Au long de la dernière année, environ 1 % des sommes prêtées par Affirm à ses clients américains accusaient d’un retard d’au moins 30 jours, selon un rapport remis aux investisseurs.
C’est assez bas et facile à gérer
, affirme le porte-parole.
Afterpay, de son côté, affirme qu'environ 5 % des utilisateurs ne paient pas leurs versements à temps. Comme l'entreprise ne récolte pas d'intérêt ni de frais de retard au Canada, les défauts de paiement mènent simplement à la désactivation du compte, ce qui est suffisamment incitatif pour qu'ils budgétisent de manière appropriée
, selon une porte-parole.
Sous la loupe des régulateurs
Aux États-Unis, le Bureau de protection des consommateurs en matière financière (CFPB) enquête sur les entreprises qui offrent le paiement en différé, comme Affirm, Afterpay, Klarna et PayPal. Ces sociétés sont invitées à clarifier leurs pratiques afin que les clients soient bien informés des risques qu'ils courent.
Le directeur du CFPB, Rohit Chopra, affirme que le phénomène, qui a explosé depuis le début de la crise sanitaire, pourrait être soumis à des règles plus strictes, alors que les risques se multiplient. Le consommateur obtient le produit immédiatement, mais contracte aussi une dette immédiatement
, a-t-il déclaré dans un communiqué.
L’Agence de la consommation en matière financière du Canada, de son côté, a récemment publié une étude préliminaire (Nouvelle fenêtre) sur ces nouvelles options de paiement par versements, en sondant une soixantaine d’utilisateurs au pays.
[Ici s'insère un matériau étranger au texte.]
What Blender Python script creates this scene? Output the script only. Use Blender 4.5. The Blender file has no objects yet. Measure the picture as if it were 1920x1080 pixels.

La majorité des répondants ont signalé que leur expérience a été généralement positive
.
Cependant, [ces plateformes] laissent entrevoir des risques qui nécessitent une recherche et un examen plus approfondis
, conclut l’étude. L’agence fédérale veut notamment mieux comprendre comment les Canadiens financièrement vulnérables utilisent ces services, quelles circonstances mènent à des conséquences défavorables et comment les différends sont réglés.
Des exigences liées à la communication de renseignements, aux délais de grâce minimums, aux pratiques de recouvrement de dettes et au consentement exprès pourraient également s’appliquer aux prêts que ces établissements octroient
, souligne le porte-parole Michael Toope.